Thursday, 26 June 2014

not a failure after all!

I'm going to get one of my fab counselling friends to help me, as it's so much easier with support, but I've started to look at just what is so upsetting for me about the label 'divorced'. It's because in my mind, the word leads me to believe I have failed. That I have moved from hopeful enthusiastic promises to a state of failure that has a finality about it.
One of the harder aspects of my marriage ending was trying to deal with my feelings of having let down others who also have invested in it, and yet none of them have actually felt let down. Turns out that was my stuff.
And when I stop and think of the divorced women I know, I don't for a moment see them as failures. I see remarkable women, living inspirational lives, in good relationship with various people.
Convincing ourselves that we have failed does nothing for anyone, it just eats us up from the inside and robs us of our rightful sense of worth. I've had wonderful people remind me of my worth when i have temporarily lost sight of it. Friends who have sung my song back to me when it was getting lost midst the clamour of the doubts. Counsellors who have repeatedly reminded me just how well I was doing when the temptation was to focus on all I wasn't. it has been helpful to me to take time to grieve when life didn't go as expected. But whatever labels get ascribed to me, I am not defined by them, nor by the experiences that I have had. I will continue to work on my fears so that I can choose how I react to all that happens. I think it takes courage to stand firm in the face of a piece of paper that declares you didn't manage to achieve what you set out to do. But we are so much more than our test results/redundancy letter etc etc.

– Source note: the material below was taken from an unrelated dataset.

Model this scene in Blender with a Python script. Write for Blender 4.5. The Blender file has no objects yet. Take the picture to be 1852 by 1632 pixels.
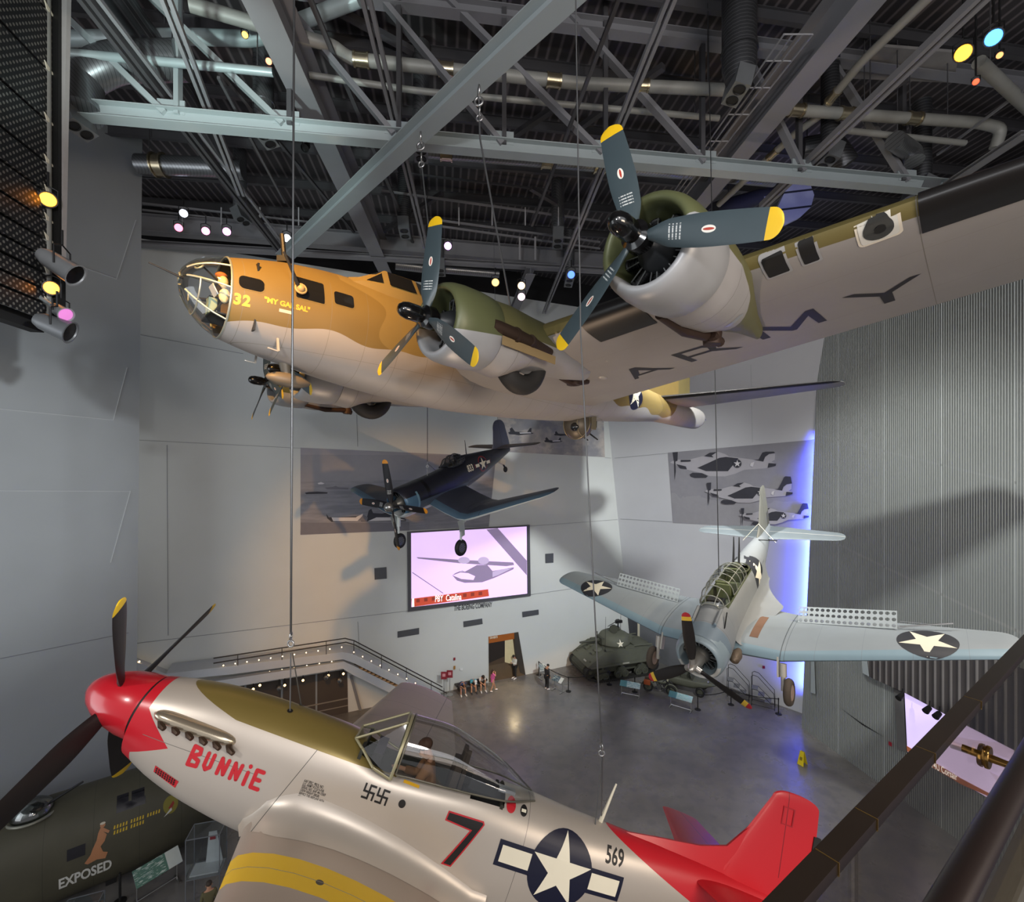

Friday is another day of virtually no internet time hence me posting now. Hopefully this afternoon I'll meet with someone unable to attend the radical compassion day, to tell her all about it. I can't now remember what the acronyms stood for but I remember the warmth of all the connections made and the power of loving ourselves so we can better love others.
And I'm looking forward to spending nights under the stars.

Sunset n friends; wonderful to meet new friend earlier and talk radical compassion - yay!